Although it seems unlikely, researchers point out another troubling trend in gaming: desensitization to violence. A recent Iowa State Study by Nicholas Carnagey and Craig Anderson revealed that playing violent games for even as little as 20 minutes significantly reduced the subjects' reactions to real life violence.
Their conclusion: according to Anderson, "the modern entertainment media landscape could accurately be described as an effective systematic violence desensitization tool.”
One institution that welcomes desensitization to violence is the military. Already certain branches use video games to hone reflexes and train soldiers in tactics. Desensitization to violence is merely an additional perk. Killing is much easier when electronic warfare transforms the battlefield into just another game.

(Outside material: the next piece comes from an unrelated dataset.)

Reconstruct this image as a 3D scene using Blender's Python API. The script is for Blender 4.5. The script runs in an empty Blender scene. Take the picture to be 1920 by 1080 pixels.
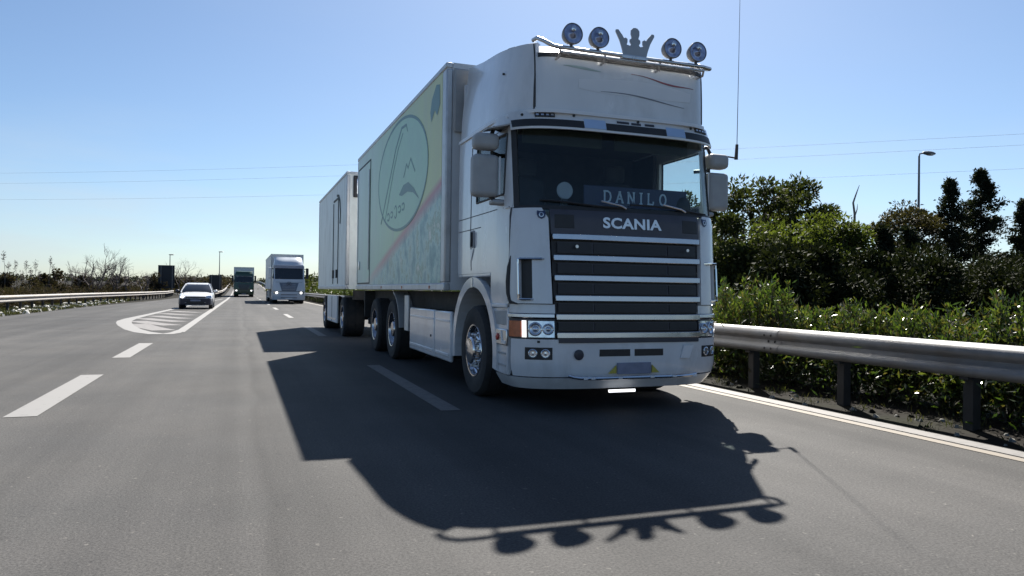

Computer simulators that were once used to train pilots are now being used to actually fly Unmanned Aerial Vehicles, or UAVs. While pilots no longer have to risk their lives flying over dangerous war zones, the atrocities of war become oversimplified; the taking of a human life is as easy as eliminating a blip on a screen.
Despite any negatives, the future of video games is quite bright. Poised to overtake the film industry in terms of gross revenue, games are now attracting the talents of major actors, directors and producers.
The evolution of gaming has been staggering. We've witnessed an ape throwing a bone into the sky as it transforms into a spaceship. Games have come a long way, baby! And the ride has only just begun.